---------- SUPPLIED MATERIAL ----------

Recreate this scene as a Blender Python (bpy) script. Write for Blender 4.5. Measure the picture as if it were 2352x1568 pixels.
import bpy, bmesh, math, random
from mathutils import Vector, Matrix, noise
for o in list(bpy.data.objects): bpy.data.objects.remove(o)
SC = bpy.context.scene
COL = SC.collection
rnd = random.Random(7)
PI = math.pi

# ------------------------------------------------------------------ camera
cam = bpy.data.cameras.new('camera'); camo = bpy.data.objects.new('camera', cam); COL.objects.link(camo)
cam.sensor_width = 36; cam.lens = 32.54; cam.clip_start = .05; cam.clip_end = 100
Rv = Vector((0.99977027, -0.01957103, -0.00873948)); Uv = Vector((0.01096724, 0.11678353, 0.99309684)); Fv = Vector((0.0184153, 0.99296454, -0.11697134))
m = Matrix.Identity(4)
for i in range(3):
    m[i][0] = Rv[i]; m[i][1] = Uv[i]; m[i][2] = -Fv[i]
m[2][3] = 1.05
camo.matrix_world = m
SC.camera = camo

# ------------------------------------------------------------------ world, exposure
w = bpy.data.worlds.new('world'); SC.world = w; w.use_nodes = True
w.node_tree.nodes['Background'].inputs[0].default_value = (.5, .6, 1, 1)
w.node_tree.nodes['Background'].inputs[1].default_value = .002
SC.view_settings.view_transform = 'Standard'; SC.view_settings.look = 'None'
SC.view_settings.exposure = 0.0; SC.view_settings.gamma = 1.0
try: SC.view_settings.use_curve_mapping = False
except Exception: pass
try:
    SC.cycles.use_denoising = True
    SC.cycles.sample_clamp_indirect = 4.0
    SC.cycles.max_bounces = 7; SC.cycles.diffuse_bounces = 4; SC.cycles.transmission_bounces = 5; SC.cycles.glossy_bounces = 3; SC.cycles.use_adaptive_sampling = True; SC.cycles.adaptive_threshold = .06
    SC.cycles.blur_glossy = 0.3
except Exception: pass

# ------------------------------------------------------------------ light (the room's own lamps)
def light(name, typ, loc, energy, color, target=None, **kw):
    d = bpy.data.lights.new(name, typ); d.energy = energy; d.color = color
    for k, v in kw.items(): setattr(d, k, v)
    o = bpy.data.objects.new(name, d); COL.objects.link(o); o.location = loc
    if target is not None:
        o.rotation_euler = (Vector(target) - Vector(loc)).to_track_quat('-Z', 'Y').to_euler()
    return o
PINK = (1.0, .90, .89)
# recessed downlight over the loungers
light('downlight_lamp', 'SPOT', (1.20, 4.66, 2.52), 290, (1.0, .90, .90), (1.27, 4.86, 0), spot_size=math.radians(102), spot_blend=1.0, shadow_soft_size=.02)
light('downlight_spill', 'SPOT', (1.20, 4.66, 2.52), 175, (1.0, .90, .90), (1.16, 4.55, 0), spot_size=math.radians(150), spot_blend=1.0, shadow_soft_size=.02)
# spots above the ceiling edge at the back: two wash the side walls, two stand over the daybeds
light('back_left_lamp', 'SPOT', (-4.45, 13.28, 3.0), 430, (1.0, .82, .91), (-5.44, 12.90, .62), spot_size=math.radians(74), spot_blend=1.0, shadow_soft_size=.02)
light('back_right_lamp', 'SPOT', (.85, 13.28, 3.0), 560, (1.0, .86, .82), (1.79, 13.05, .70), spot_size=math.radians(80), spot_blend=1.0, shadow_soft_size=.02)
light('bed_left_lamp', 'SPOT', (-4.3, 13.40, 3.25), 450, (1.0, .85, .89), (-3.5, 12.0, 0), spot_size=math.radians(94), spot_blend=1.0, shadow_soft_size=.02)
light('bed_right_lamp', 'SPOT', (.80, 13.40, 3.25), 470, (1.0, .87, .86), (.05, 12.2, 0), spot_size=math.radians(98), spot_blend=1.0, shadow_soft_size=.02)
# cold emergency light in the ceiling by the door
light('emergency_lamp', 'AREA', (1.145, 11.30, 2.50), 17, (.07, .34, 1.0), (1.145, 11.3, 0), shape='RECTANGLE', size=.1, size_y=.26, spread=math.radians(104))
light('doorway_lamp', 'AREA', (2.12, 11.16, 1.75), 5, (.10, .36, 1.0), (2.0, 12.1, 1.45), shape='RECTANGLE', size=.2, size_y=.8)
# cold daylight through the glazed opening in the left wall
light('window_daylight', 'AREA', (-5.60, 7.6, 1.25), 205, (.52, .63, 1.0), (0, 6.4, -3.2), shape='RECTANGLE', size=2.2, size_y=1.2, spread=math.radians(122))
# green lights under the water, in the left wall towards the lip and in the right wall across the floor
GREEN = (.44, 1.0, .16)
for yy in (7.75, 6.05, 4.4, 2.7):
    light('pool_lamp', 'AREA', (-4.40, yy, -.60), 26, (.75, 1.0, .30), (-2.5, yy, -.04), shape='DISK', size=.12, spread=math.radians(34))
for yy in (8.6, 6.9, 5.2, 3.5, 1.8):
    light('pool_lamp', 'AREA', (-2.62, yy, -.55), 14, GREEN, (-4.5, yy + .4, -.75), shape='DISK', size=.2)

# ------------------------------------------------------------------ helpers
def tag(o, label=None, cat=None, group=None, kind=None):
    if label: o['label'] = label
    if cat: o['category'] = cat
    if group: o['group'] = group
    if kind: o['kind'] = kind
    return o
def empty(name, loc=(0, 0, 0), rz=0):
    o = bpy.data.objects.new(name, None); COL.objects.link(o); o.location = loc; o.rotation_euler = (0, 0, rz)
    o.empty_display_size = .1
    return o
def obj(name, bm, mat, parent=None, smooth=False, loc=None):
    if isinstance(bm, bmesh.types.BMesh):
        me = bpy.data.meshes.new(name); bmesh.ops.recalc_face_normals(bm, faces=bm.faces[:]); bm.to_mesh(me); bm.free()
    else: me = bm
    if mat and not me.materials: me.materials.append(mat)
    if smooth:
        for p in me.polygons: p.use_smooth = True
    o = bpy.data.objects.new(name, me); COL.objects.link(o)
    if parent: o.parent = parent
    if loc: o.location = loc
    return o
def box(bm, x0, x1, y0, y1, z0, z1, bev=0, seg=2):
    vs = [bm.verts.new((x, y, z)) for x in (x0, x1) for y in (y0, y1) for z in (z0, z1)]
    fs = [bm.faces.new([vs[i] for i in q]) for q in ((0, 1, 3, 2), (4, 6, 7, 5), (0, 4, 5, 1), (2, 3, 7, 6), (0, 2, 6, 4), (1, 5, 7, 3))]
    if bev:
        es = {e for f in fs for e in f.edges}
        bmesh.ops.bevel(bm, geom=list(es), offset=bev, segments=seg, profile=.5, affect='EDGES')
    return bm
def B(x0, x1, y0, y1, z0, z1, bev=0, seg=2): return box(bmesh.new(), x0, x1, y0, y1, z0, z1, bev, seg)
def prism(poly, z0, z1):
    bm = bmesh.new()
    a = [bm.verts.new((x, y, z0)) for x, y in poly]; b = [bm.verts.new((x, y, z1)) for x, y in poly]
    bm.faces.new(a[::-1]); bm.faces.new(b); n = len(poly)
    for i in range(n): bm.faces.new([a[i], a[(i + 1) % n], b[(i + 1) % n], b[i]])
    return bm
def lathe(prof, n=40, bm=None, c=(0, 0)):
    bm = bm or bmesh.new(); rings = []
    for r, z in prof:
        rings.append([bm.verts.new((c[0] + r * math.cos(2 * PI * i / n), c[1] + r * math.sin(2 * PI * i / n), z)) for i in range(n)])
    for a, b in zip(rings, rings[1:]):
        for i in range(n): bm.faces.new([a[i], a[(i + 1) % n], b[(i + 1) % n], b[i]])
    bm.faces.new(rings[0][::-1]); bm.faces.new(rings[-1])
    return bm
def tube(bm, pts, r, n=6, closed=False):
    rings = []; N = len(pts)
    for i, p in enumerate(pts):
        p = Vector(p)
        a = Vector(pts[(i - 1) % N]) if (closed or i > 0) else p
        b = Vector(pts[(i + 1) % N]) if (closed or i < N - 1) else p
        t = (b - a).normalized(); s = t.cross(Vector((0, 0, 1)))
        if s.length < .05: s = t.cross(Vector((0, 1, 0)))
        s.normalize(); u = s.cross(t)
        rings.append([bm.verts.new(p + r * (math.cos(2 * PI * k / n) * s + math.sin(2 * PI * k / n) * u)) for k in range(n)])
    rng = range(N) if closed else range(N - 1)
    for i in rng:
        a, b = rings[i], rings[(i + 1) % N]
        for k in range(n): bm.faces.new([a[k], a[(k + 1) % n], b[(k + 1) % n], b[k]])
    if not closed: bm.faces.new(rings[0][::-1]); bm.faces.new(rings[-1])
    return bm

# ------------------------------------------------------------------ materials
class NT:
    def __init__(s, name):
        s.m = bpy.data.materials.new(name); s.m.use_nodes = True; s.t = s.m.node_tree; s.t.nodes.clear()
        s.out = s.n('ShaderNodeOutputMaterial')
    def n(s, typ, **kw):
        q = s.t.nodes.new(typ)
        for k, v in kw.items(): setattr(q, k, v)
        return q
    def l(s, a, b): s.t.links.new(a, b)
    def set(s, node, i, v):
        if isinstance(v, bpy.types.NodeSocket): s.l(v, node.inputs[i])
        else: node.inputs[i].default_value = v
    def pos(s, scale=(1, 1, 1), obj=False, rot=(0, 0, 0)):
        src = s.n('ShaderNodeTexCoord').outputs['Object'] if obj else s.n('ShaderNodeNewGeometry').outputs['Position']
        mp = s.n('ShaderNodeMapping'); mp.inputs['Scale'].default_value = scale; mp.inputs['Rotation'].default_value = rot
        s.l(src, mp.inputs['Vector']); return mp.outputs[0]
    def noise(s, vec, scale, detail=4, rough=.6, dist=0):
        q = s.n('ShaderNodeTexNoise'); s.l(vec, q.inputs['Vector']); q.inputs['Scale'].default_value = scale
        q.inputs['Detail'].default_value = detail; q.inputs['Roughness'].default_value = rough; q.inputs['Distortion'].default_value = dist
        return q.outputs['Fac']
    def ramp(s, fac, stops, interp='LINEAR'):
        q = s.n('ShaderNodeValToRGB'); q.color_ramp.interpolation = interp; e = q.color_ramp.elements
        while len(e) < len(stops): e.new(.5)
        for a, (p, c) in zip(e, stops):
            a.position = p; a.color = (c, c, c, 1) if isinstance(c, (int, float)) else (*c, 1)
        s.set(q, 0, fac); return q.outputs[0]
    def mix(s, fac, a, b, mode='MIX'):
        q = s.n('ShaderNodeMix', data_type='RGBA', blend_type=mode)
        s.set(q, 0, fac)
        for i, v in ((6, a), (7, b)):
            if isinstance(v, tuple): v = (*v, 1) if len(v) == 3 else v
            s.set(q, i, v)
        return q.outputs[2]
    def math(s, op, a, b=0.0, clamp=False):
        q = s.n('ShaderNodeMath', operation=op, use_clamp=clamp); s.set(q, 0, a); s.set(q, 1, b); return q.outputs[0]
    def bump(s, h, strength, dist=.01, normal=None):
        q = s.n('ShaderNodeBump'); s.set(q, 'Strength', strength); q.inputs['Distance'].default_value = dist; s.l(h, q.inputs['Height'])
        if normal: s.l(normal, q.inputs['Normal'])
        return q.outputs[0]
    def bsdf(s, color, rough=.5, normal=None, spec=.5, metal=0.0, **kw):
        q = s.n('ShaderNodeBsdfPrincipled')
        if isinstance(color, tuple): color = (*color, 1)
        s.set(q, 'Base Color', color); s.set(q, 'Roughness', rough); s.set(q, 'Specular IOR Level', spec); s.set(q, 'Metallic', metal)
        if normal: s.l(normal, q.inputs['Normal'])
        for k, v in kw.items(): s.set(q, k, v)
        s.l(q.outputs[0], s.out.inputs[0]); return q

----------

→ **OBJECTIVE**
Each line from the top of the material above through the line with "PI = math.pi" must be echoed exactly, and no other line.

→ **EXPECTED ANSWER**
Recreate this scene as a Blender Python (bpy) script. Write for Blender 4.5. Measure the picture as if it were 2352x1568 pixels.
import bpy, bmesh, math, random
from mathutils import Vector, Matrix, noise
for o in list(bpy.data.objects): bpy.data.objects.remove(o)
SC = bpy.context.scene
COL = SC.collection
rnd = random.Random(7)
PI = math.pi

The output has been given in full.